— Start of Material shown —

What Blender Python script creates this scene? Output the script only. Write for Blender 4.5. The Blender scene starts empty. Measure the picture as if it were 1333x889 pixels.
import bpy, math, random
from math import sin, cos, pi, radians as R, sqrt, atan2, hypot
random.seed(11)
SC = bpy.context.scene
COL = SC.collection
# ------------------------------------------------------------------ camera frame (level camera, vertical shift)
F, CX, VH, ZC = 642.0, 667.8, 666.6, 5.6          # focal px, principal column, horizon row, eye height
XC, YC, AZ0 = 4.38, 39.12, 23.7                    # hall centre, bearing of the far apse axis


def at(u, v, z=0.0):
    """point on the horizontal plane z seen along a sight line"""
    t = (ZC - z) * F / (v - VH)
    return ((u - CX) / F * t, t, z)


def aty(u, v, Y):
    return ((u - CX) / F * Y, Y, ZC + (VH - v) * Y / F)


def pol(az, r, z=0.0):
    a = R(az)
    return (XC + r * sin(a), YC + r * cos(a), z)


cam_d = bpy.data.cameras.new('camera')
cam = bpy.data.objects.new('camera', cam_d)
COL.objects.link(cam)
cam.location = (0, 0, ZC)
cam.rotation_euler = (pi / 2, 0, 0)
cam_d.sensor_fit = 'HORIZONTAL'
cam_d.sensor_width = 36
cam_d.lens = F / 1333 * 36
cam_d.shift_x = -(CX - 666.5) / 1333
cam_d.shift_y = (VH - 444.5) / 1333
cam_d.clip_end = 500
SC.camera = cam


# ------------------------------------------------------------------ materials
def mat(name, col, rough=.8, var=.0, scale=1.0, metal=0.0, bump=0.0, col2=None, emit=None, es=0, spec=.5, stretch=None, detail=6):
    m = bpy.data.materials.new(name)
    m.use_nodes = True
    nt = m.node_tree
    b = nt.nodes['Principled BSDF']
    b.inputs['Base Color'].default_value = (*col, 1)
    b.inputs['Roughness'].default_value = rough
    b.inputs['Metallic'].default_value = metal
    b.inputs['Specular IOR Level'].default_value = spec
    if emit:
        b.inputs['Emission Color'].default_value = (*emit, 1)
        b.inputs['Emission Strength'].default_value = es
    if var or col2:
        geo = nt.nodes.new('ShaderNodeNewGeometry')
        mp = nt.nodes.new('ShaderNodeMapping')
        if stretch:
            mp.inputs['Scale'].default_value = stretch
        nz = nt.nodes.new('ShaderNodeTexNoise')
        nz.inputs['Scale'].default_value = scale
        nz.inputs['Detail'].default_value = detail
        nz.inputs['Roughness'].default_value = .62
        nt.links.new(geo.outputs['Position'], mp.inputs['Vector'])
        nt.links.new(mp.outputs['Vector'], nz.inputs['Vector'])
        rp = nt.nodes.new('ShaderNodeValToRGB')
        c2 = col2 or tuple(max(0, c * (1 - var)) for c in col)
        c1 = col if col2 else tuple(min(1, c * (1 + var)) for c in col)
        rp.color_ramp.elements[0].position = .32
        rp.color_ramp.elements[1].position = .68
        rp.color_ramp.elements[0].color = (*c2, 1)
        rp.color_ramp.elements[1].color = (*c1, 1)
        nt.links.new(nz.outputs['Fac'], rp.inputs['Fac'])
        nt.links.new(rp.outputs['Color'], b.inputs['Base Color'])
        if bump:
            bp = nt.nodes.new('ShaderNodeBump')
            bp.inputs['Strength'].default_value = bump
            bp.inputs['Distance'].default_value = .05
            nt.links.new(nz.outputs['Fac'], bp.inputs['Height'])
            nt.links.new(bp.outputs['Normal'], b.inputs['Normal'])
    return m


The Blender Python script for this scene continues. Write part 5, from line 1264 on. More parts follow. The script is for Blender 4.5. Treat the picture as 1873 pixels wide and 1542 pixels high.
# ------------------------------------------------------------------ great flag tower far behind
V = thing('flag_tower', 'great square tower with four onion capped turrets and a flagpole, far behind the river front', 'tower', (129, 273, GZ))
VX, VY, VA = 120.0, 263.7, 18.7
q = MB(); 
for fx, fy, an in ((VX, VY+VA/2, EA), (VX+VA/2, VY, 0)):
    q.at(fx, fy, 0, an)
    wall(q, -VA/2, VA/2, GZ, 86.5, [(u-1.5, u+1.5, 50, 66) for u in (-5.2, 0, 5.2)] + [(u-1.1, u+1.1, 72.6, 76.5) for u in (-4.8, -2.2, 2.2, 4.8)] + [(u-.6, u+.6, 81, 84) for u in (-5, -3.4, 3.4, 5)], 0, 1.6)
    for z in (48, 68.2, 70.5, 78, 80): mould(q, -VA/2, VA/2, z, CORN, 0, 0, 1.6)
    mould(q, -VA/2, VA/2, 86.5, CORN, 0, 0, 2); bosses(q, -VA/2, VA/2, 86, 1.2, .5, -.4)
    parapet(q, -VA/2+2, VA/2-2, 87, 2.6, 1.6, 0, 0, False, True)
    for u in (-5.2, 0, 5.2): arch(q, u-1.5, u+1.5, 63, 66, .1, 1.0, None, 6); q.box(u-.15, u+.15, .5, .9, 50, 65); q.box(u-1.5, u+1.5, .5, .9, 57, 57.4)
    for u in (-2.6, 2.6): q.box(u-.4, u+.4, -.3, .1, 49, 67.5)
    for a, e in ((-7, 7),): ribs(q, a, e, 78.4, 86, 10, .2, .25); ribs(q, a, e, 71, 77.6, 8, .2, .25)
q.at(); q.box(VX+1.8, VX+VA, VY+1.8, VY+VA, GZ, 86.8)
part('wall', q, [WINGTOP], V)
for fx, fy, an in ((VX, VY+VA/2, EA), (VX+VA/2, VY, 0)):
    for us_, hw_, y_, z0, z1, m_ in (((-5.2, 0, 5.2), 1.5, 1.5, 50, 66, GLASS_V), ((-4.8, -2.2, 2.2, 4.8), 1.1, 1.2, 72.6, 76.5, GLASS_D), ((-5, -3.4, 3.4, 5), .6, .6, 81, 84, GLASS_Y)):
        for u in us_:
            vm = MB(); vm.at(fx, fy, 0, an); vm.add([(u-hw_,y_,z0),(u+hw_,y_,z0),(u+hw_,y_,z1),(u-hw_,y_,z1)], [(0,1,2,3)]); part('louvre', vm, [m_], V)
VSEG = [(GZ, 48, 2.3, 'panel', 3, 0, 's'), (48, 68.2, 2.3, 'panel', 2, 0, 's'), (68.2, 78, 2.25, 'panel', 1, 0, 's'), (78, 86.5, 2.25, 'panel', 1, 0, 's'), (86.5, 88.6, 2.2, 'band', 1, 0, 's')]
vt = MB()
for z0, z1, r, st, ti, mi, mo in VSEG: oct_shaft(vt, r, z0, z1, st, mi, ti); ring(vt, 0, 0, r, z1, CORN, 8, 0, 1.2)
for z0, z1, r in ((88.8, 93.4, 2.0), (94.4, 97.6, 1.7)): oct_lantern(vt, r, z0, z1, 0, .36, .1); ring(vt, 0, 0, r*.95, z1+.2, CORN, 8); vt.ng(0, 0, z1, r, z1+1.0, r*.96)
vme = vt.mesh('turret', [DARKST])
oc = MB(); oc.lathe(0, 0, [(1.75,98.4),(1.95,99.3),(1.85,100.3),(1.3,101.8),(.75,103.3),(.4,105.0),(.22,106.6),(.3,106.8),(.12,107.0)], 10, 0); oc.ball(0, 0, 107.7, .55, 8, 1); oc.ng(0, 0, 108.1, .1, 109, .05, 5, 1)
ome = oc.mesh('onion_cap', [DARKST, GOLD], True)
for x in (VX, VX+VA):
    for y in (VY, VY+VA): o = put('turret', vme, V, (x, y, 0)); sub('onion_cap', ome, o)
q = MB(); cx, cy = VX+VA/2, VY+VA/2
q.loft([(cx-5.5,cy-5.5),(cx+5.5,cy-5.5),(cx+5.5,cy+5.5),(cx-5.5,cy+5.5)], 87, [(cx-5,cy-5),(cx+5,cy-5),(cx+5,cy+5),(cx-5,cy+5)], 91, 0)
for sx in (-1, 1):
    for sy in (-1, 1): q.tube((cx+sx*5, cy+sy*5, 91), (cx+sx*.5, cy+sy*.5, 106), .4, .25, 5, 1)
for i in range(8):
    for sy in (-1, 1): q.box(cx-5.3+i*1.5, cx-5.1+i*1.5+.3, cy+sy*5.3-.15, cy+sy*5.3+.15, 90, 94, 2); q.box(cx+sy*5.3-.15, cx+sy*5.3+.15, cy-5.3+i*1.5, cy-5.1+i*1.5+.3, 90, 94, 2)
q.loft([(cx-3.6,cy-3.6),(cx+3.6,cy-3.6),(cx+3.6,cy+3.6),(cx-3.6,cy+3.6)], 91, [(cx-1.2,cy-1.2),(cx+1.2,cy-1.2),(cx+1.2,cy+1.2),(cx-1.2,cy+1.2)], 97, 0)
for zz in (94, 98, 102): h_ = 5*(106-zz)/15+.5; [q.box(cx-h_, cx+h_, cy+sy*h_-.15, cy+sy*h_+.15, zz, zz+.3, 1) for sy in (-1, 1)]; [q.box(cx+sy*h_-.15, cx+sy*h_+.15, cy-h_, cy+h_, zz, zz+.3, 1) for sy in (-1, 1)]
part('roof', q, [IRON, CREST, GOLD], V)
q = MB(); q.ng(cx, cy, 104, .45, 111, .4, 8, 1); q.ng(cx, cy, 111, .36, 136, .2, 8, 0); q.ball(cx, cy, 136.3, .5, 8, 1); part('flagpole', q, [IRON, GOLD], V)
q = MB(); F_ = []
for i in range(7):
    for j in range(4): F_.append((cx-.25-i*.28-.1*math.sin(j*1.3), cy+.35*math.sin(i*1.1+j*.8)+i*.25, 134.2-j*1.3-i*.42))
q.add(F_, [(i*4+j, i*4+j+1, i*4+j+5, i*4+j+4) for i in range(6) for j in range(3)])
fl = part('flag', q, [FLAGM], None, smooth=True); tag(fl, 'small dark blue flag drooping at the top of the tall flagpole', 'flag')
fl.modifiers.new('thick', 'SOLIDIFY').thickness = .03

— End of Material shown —

### Goal
Include the first line, the line containing "SC.camera = cam", and every line between them, copied exactly from the material above; output no other line.

### Answer to this problem
What Blender Python script creates this scene? Output the script only. Write for Blender 4.5. The Blender scene starts empty. Measure the picture as if it were 1333x889 pixels.
import bpy, math, random
from math import sin, cos, pi, radians as R, sqrt, atan2, hypot
random.seed(11)
SC = bpy.context.scene
COL = SC.collection
# ------------------------------------------------------------------ camera frame (level camera, vertical shift)
F, CX, VH, ZC = 642.0, 667.8, 666.6, 5.6          # focal px, principal column, horizon row, eye height
XC, YC, AZ0 = 4.38, 39.12, 23.7                    # hall centre, bearing of the far apse axis


def at(u, v, z=0.0):
    """point on the horizontal plane z seen along a sight line"""
    t = (ZC - z) * F / (v - VH)
    return ((u - CX) / F * t, t, z)


def aty(u, v, Y):
    return ((u - CX) / F * Y, Y, ZC + (VH - v) * Y / F)


def pol(az, r, z=0.0):
    a = R(az)
    return (XC + r * sin(a), YC + r * cos(a), z)


cam_d = bpy.data.cameras.new('camera')
cam = bpy.data.objects.new('camera', cam_d)
COL.objects.link(cam)
cam.location = (0, 0, ZC)
cam.rotation_euler = (pi / 2, 0, 0)
cam_d.sensor_fit = 'HORIZONTAL'
cam_d.sensor_width = 36
cam_d.lens = F / 1333 * 36
cam_d.shift_x = -(CX - 666.5) / 1333
cam_d.shift_y = (VH - 444.5) / 1333
cam_d.clip_end = 500
SC.camera = cam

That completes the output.